I vantaggi per benessere e ambiente
I benefici della “Four Days Week” sono innegabili. Al di là della miglior produttività e del benessere del dipendente, non vanno dimenticati quelli ambientali. Lavorare quattro giorni anziché cinque per i pendolari significa risparmiare chilometri e per le aziende utilizzare meno energia elettrica e riscaldamento. Uno studio condotto dal team di Juliet Schor, economista del Boston College e lead researcher del “Four Days Week Global” che ha condotto le sperimentazioni in Gran Bretagna e Stati Uniti, ha dimostrato che una diminuzione del 10% delle ore di lavoro si traduce in un abbattimento dell’8,6% delle emissioni di CO2.
I nodi organizzativi
Restano però alcuni dubbi.
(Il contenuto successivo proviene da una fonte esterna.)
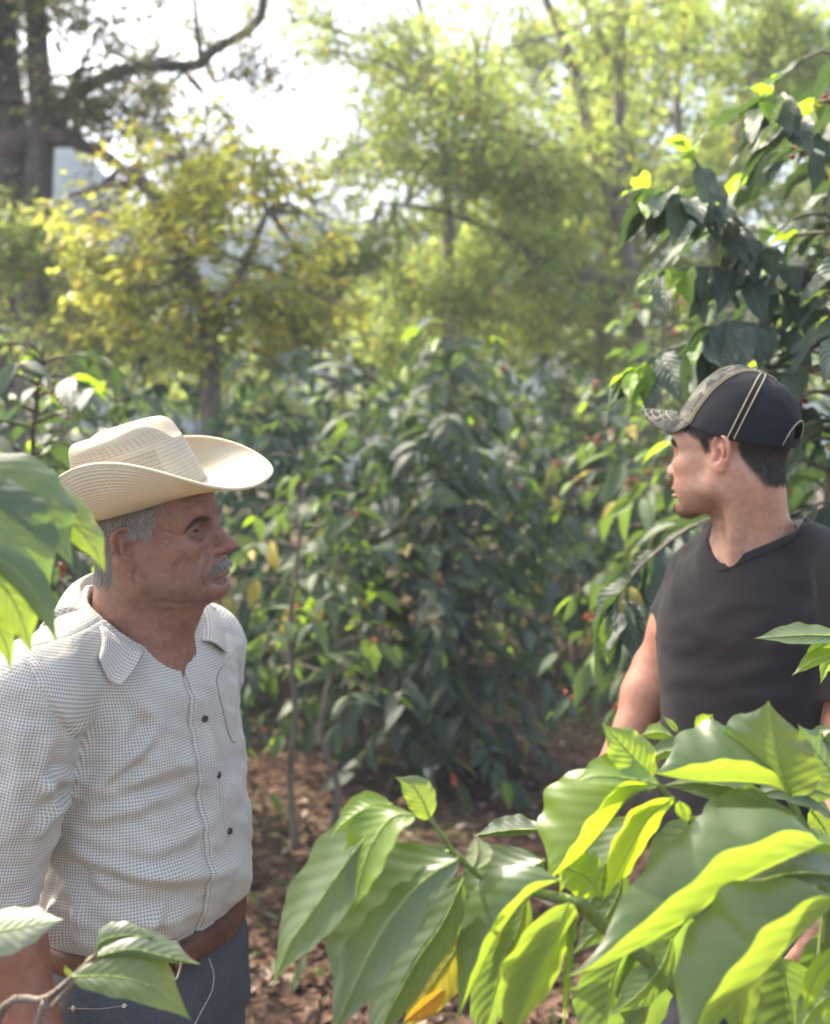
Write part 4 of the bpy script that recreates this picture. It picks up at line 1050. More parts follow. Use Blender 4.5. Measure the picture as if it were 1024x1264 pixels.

Digitale a parte, in alcuni settori tradizionali rimodellare l’intera organizzazione su quattro giorni non è sempre facile. I benefici per i lavoratori, poi, vanno valutati con attenzione, soprattutto per chi propone i quattro giorni ma senza riduzione dell’orario settimanale (è il caso del Belgio o di Intesa Sanpaolo). Come segnala l’Osservatorio del Politecnico di Milano, vanno anche considerati gli impatti sui processi operativi e sulla necessità di coordinamento tra chi lavora quattro e chi cinque giorni, sia all’interno che all’esterno dell’azienda.
Poi ci sono Paesi, come l’Italia, dove si lavora molto in termini di ore ma con un basso livello di produttività: secondo i dati Ocse, nella Penisola ogni lavoratore produce in media una ricchezza annuale in termini di Pil pari a 70.894 euro, contro i quasi 80mila della Germania e gli 86mila della Francia. Non solo. Negli ultimi vent’anni la produttività del lavoro in Italia è cresciuta di appena il 31%, contro il 50% della Francia, il 51% della Germania e il 55% della Spagna. Nel caso dell’Italia, quindi, l’introduzione della “settimana breve” andrebbe accompagnata a misure in grado di aumentare una produttività finora poco brillante.